Albania to renew cooperation with Frontex

Albania to renew cooperation with Frontex | INFBusiness.com

Albania will renew its cooperation with EU border agency Frontex, including the organisation of joint operations and the deployment of guards in the country, following a decision by the European Council to sign an agreement.

The Council noted that the agreement will allow Frontex to assist Albania with managing migratory flows, countering illegal immigration and tackling cross-border crime.

“Cross-border crime and immigration management are important challenges both for EU countries and our closest neighbours,” said Spain’s acting Interior Minister Fernando Grande-Marlaska about the agreement.

The first deal between Albania and Frontex was signed in 2019 and renewed again in 2021. This was the first time Frontex deployed guards to a non-EU member state. Albania also passed a law that granted Frontex officers complete criminal immunity on Albanian territory.

But Frontex’s deployment in Albania has been controversial. In 2021, they were accused of illegally deporting refugees and migrants by pushing them back to Greece. Following an investigation by DW, several individuals said Frontex staff apprehended them in Albania and were prevented from applying for asylum and were sent back over the Greek border without proper processes being followed.

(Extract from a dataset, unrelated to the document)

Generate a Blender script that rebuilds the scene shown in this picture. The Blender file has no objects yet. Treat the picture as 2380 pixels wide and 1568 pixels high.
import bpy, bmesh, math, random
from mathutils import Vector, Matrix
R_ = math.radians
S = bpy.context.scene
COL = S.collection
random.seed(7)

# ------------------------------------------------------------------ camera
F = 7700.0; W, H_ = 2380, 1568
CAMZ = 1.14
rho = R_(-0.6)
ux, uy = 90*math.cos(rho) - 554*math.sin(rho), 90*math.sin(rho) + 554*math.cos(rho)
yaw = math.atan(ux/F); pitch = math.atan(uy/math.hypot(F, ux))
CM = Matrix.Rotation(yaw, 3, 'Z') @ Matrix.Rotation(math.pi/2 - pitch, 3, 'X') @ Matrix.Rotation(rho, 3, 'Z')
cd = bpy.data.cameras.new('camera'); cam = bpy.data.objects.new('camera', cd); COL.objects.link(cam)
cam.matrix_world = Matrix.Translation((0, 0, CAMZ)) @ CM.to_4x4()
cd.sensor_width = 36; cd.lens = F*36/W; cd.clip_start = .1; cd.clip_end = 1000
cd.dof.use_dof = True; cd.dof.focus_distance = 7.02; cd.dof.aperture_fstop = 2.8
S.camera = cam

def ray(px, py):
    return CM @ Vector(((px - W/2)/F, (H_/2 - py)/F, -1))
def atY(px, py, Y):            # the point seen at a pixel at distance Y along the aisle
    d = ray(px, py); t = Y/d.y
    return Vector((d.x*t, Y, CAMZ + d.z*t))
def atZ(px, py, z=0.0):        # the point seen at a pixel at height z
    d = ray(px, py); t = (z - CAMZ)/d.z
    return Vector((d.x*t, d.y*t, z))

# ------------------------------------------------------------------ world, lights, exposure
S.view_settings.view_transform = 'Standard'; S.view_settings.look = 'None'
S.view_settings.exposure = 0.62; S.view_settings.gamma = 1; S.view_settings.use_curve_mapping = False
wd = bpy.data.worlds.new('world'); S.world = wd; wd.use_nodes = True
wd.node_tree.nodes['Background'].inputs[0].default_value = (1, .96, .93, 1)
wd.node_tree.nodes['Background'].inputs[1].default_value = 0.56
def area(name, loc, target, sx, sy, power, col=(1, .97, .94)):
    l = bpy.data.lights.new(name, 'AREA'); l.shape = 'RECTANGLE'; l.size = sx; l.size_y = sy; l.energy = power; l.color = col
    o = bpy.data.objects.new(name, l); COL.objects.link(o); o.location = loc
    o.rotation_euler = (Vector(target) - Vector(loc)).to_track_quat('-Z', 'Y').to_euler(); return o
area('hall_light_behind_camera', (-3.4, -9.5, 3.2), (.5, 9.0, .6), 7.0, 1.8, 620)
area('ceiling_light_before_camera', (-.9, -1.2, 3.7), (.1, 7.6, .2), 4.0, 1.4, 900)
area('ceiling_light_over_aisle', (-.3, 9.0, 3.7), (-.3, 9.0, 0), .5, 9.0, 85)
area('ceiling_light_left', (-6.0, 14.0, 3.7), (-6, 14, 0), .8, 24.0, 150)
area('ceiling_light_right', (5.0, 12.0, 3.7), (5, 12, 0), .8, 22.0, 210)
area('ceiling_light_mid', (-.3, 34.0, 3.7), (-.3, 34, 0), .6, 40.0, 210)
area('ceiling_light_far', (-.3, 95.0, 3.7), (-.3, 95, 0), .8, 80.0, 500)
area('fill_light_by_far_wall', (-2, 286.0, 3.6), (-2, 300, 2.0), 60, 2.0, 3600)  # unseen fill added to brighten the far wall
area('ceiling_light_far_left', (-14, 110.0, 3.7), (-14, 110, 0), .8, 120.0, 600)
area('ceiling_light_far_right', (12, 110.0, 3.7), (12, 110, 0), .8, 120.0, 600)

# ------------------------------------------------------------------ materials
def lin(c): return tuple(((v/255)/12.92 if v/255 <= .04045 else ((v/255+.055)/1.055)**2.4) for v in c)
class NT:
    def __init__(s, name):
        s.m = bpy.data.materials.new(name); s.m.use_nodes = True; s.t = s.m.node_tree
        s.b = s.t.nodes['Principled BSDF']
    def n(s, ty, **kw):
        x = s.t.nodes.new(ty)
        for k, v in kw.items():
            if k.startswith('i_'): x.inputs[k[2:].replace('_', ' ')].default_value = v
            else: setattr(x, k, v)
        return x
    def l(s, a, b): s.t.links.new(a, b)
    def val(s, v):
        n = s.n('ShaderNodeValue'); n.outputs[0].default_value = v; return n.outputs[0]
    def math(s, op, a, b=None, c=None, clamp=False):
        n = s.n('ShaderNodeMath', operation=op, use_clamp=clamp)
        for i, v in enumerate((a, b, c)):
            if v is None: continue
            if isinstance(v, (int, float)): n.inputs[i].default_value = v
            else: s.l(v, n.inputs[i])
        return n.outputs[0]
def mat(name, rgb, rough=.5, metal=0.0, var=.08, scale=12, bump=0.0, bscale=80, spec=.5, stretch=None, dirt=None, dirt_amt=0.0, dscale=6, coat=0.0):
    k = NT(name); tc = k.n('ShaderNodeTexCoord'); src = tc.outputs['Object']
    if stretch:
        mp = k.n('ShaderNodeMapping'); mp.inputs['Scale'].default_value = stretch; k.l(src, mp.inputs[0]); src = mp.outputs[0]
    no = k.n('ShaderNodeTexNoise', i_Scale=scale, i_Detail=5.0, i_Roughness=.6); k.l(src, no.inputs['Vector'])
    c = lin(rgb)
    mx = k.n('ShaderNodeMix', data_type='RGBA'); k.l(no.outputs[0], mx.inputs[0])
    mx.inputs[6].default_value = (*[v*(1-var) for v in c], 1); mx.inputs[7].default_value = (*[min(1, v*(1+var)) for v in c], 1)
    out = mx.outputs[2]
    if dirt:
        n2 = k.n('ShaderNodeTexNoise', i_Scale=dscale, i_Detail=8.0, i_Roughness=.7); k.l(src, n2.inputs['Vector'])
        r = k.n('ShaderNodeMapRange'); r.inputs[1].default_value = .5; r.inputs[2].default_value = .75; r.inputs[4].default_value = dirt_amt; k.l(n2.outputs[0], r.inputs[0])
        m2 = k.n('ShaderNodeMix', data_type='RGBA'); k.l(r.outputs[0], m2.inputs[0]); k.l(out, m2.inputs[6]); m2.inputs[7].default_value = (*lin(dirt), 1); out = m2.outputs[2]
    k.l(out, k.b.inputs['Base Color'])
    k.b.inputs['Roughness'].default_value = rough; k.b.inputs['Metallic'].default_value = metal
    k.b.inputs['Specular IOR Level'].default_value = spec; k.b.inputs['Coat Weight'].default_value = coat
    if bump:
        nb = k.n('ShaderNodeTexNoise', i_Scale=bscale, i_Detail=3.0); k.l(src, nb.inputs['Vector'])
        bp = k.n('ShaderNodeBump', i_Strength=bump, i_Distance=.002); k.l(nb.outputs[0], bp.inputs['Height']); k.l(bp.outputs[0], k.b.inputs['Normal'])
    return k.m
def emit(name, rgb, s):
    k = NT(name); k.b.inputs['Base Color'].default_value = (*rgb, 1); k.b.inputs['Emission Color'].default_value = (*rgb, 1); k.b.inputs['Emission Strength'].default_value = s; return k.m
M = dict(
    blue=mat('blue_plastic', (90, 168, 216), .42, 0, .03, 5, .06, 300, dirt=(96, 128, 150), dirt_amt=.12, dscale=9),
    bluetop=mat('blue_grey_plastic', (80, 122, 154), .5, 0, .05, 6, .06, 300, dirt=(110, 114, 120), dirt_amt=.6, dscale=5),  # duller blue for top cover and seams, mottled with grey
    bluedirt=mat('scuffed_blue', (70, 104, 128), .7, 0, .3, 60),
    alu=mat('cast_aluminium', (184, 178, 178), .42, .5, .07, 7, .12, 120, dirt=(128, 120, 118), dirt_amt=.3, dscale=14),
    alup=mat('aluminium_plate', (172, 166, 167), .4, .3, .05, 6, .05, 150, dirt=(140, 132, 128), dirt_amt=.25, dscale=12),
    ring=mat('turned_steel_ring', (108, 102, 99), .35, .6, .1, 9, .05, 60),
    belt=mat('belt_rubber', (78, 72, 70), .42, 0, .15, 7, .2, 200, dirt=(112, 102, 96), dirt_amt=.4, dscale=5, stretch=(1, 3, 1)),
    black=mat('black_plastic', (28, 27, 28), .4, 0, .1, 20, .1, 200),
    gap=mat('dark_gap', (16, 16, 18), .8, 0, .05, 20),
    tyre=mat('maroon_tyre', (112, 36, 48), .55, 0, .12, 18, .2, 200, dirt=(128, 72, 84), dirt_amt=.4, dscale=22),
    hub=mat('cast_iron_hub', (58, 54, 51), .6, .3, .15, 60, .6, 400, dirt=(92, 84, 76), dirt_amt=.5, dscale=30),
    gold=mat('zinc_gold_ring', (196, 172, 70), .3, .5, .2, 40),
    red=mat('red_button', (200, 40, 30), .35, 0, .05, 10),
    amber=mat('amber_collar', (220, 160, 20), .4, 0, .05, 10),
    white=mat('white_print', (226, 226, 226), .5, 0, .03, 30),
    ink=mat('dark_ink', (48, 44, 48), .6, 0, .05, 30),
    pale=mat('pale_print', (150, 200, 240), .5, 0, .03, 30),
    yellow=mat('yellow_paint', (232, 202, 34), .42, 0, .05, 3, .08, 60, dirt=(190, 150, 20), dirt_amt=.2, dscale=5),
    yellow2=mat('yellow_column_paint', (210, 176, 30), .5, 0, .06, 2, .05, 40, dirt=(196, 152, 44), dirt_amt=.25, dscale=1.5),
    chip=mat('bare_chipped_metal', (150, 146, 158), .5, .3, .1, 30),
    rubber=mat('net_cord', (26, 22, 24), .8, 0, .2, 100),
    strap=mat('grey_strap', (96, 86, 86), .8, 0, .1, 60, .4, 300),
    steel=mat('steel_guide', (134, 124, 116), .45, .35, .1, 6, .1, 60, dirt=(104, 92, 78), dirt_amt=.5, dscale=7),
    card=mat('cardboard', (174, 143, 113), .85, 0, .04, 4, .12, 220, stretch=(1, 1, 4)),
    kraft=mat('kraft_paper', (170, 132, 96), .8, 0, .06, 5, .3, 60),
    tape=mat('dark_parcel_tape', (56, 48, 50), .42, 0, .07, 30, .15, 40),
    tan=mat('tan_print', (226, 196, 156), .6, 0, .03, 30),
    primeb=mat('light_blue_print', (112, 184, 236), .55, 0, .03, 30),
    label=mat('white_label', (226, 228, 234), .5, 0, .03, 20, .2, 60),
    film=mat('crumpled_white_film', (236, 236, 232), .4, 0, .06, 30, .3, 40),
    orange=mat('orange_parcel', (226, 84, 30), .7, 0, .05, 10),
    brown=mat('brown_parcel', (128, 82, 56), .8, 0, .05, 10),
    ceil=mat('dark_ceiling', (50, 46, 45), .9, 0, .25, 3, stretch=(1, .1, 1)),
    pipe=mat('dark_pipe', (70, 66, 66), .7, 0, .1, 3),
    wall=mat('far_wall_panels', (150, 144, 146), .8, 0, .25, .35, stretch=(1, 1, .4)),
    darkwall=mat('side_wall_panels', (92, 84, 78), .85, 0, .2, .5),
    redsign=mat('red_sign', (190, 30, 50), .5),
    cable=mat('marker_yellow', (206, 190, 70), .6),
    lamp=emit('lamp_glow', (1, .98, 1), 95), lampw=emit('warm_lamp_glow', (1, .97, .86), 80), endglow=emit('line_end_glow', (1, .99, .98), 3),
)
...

A subsequent investigation by Albanian media Exit.al revealed that people smugglers also reported their charges of being apprehended in Albania, interviewed by the police, and then dropped back over the border with Greece.

This is on top of the agency’s ongoing woes, including allegations of pushing people back to Libya, human rights violations on the Greece-Turkey border, preventing people from exercising their right to apply for asylum and covering up multiple wrongdoings.

It was also subject to criticism following the publication of a report by the European Anti-Fraud Office (OLAF), which revealed the misconduct of several employees in Greece in 2020.

In 2022, Human Rights Watch said Frontex contracted a drone from a private company and operated it out of Malta to give information to the Libyan Coastguard on boats trying to cross from Libya to Europe.

“The use by the EU’s border agency, Frontex, of aerial surveillance to enable the Libyan Coast Guard to intercept migrant boats, knowing that migrants and asylum seekers will face systematic and widespread abuse when forcibly returned to Libya, makes Frontex complicit in the abuse,” Human Rights Watch and Border Forensics said when publishing the research.

“As long as Frontex operations are designed to enable interceptions by Libyan forces, the border agency and the EU should be held accountable for their role in the abuses suffered by people returned to Libya,” they added.

The report concludes that Frontex’s approach is designed “not to rescue people in distress but to prevent them from reaching EU territory.”

Once the European Parliament has consented to the agreement, it can be finally concluded by the Council. The agreement enters into force on the first day of the second month after Albania and the EU notified each other of completing their ratification procedures.